At best, a fast-acting auto manufacturer needs three years to move from concept to production. By the time a new Camaro– sorry, car comes to market, the customer survey data it’s based upon has expired. AND it’s old news. If automakers want to live on the cutting edge, they must lead their customers. They must abandon auto show onanism and unveil complete and completely radical new products, coming to a showroom near you in months, not years.

Apple Lesson Number 3: Put the visionaries in charge

Steve Jobs surrounds himself with top-drawer creative engineers that propose far out new technologies. When he sees a product that appeals to him (that conforms to his strategic vision for the company), Apple makes it.

A former CFO runs GM. A former airplane designer runs Ford (or not). A productivity genius (or not) helms Chrysler. While there are plenty of “car guys” charging around Detroit’s halls of power, they’re not in charge. No car guy would ever green light a Pontiac Aztek, Jeep Compass or Chrysler’s new Sebring.

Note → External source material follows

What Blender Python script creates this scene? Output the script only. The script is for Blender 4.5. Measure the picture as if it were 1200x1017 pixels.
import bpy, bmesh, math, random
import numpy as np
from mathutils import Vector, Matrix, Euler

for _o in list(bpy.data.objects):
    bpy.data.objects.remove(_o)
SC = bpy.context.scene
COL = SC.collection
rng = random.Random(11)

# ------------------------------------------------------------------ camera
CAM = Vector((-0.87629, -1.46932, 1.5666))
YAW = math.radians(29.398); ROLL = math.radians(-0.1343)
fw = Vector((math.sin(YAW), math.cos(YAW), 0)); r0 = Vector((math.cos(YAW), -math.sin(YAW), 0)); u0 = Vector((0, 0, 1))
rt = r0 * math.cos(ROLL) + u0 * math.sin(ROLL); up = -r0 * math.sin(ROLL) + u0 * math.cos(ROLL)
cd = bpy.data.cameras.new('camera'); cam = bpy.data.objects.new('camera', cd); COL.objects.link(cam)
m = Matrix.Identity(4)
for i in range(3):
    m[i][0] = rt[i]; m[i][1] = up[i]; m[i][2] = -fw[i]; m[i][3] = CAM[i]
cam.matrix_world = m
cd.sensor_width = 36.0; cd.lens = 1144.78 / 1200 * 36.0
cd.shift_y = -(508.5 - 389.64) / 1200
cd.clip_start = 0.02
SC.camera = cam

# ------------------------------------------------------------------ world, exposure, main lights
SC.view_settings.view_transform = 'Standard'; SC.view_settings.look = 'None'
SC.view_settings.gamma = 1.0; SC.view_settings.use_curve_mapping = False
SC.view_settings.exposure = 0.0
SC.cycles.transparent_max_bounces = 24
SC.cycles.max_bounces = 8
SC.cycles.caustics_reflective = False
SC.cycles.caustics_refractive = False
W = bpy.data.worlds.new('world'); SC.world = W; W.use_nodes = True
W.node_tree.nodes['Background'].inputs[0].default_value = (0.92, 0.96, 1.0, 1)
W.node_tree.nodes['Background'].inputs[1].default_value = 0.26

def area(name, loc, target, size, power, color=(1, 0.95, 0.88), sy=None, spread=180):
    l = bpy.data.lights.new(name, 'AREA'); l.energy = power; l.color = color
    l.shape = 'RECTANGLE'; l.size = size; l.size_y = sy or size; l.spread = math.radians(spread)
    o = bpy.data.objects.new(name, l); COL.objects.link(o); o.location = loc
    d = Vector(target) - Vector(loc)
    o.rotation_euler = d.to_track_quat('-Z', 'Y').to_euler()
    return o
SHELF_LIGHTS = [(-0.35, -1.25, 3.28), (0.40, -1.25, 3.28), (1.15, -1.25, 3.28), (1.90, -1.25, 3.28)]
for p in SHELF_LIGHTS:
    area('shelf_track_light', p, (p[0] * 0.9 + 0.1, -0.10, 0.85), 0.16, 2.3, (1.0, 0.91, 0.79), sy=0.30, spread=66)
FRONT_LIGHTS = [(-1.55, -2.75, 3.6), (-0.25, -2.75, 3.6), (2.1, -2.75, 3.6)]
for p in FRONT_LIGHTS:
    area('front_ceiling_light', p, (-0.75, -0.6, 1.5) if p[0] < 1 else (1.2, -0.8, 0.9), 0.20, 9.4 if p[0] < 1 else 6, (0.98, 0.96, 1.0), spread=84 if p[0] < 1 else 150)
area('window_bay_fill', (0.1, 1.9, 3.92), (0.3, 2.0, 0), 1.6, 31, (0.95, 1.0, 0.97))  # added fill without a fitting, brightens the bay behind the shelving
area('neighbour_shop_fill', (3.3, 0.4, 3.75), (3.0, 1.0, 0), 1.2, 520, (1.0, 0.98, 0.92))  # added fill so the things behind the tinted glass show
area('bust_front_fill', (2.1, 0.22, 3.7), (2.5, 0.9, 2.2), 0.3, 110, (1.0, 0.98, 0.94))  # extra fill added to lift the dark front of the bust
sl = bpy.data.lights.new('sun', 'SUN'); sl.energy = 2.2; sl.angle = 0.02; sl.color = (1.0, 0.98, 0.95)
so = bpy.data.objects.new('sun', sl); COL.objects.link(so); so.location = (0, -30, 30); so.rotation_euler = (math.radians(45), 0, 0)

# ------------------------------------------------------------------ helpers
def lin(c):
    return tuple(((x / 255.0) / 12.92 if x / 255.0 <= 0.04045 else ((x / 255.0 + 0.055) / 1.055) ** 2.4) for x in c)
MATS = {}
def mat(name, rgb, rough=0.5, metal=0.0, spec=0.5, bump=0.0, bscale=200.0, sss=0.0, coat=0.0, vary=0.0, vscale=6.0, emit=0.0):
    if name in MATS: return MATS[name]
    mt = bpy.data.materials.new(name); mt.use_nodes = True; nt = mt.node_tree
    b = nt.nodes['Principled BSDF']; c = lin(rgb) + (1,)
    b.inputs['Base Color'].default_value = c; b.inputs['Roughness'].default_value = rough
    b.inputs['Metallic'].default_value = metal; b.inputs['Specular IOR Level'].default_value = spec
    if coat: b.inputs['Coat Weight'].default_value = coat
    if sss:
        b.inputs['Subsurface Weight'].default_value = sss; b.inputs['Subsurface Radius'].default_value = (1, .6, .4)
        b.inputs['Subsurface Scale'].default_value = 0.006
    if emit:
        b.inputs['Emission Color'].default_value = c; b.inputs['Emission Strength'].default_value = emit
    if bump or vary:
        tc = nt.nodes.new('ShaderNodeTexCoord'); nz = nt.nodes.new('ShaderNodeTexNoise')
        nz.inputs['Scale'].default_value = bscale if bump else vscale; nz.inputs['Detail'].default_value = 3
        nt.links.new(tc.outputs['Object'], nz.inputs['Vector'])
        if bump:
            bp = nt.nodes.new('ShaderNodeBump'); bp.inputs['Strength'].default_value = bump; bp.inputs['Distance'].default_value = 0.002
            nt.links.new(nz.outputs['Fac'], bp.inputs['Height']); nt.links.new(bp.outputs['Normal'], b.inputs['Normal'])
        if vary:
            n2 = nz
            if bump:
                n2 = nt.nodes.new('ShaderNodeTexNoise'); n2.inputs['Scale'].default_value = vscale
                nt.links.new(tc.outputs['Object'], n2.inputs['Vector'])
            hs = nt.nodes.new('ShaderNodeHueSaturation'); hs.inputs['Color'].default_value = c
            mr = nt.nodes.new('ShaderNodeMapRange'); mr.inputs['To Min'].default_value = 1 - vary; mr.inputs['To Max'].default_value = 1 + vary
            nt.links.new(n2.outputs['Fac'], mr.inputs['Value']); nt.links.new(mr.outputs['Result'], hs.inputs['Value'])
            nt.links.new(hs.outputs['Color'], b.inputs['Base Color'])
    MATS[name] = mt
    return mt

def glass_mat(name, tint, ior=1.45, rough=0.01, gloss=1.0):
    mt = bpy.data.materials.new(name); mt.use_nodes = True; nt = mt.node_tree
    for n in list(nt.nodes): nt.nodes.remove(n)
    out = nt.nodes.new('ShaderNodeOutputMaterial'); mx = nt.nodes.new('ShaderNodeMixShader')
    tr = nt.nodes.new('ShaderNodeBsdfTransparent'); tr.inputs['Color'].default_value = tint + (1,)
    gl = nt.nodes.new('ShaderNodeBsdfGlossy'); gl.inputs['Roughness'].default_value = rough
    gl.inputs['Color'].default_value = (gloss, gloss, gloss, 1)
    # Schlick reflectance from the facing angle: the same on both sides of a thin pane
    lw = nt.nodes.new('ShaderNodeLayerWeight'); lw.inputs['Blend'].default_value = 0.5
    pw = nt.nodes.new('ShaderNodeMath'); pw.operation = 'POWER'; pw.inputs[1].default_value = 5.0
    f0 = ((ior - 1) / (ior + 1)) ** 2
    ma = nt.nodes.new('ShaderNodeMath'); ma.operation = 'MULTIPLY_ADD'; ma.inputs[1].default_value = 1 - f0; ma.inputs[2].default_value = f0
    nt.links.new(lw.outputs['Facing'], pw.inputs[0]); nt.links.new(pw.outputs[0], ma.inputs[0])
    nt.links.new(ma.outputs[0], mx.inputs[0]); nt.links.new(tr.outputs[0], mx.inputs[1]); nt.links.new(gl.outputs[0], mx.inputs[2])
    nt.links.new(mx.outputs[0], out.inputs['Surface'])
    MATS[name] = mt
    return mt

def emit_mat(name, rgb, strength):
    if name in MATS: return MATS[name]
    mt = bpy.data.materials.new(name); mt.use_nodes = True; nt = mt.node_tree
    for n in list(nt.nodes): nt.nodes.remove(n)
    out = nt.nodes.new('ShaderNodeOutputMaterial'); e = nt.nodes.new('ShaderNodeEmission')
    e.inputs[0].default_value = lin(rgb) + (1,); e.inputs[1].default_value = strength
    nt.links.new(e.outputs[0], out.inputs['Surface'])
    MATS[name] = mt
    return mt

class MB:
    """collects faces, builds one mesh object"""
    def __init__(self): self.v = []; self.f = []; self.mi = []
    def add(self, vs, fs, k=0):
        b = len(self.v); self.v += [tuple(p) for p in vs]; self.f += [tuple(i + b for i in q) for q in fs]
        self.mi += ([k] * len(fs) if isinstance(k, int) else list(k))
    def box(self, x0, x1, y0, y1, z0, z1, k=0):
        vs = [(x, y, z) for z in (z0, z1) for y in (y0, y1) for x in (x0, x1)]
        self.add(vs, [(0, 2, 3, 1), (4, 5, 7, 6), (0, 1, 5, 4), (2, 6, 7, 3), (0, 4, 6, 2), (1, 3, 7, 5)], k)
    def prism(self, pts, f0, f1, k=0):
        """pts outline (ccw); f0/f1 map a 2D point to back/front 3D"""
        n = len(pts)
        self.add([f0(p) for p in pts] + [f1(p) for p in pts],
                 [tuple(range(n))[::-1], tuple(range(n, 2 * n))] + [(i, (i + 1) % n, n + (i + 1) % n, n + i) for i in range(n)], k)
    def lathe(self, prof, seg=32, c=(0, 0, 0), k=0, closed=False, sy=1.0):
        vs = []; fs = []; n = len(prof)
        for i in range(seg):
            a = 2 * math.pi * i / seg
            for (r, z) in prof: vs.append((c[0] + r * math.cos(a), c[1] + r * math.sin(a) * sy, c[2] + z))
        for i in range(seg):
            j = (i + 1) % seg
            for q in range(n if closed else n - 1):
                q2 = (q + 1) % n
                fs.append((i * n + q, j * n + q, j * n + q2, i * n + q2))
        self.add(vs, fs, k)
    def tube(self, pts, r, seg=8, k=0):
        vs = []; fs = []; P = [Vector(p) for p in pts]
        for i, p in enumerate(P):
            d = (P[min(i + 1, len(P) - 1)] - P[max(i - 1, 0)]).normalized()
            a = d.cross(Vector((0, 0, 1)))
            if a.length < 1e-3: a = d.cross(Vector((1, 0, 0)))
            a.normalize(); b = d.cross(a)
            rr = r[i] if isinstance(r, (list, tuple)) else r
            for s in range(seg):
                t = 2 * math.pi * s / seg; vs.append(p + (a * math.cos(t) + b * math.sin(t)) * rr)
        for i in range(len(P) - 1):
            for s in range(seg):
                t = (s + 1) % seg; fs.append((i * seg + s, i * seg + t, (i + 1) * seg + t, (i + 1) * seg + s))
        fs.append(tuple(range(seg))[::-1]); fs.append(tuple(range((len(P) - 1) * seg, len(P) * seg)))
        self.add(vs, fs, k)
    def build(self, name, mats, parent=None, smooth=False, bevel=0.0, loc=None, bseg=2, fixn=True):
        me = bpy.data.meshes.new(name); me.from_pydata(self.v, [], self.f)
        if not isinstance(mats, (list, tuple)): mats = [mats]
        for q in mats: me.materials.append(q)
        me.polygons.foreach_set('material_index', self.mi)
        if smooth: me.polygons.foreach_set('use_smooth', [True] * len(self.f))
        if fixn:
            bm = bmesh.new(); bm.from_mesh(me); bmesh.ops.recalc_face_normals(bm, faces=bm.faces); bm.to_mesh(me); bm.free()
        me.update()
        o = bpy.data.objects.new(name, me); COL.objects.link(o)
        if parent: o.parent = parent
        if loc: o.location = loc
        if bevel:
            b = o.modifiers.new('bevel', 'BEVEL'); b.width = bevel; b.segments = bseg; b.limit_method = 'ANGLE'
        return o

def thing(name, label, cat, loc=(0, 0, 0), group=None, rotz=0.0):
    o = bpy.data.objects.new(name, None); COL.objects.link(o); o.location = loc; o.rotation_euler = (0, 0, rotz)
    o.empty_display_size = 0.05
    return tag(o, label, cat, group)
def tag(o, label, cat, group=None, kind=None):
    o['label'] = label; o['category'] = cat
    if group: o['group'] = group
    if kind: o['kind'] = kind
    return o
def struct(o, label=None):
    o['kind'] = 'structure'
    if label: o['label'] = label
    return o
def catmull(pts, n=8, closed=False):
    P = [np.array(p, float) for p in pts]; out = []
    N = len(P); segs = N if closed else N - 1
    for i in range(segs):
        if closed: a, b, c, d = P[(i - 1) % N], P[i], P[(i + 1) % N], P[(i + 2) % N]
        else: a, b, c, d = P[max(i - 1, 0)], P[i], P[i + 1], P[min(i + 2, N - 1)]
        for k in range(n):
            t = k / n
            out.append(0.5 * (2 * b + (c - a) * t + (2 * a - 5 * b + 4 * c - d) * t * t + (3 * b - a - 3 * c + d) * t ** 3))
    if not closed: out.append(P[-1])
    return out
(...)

Apple Lesson Number 4: The brand isn’t everything; it’s the only thing

In general, Apple has stood by its brand identity and product naming conventions since it began business. The iMac started as a Bondi blue colored jelly bean-shaped computer. The name remained through numerous motherboard revisions and a LifeSavers roll of colors. Later, Apple repackaged the iMac as a floating flat screen design. Today it is the all-in-one unit. Throughout the configuration changes, Apple products have retained their identity as quirky yet reliable, user-friendly (yet expensive) computer-related products.

Mark Field’s paean to Apple’s “pure understanding of the brand” is a strange observation for an executive whose company has neglected and abused both brands (Lincoln, Mercury, Jaguar) and models (Town Car, Cougar, S-Type) for decades. At the same time, GM is happy to slap the Caddy badge on a pickup, and Chrysler builds so many different products at so many different price points that the name has become virtually meaningless.

Let’s do the math. Of the all the US nameplates Toyota produced in 1996, 55% are still for sale, including the continuation of the Camry’s 24-year run. Fifty percent of Honda’s model names also extend back to that date. That’s a stark contrast with Chevrolet (13%), Pontiac (17%), Buick (0%), Cadillac (0%), Ford (23%), Mercury (17%), Lincoln (33%), Chrysler (40%) and Dodge (34%).

“If I only had a killer car, then I’d be as meteorically successful as Apple,” bleat The Big Two Point Five. Nope. If they were healthy companies with product guys at the helm, unwaveringly focused on the long-term development of their products, then they’d be prepared to seize upon new technologies and develop insanely great products– just like Apple.

1 Response

  1. Mike Said,

    “You can please some of the people all of the time, but you can’t please all of the people all of the time,” right?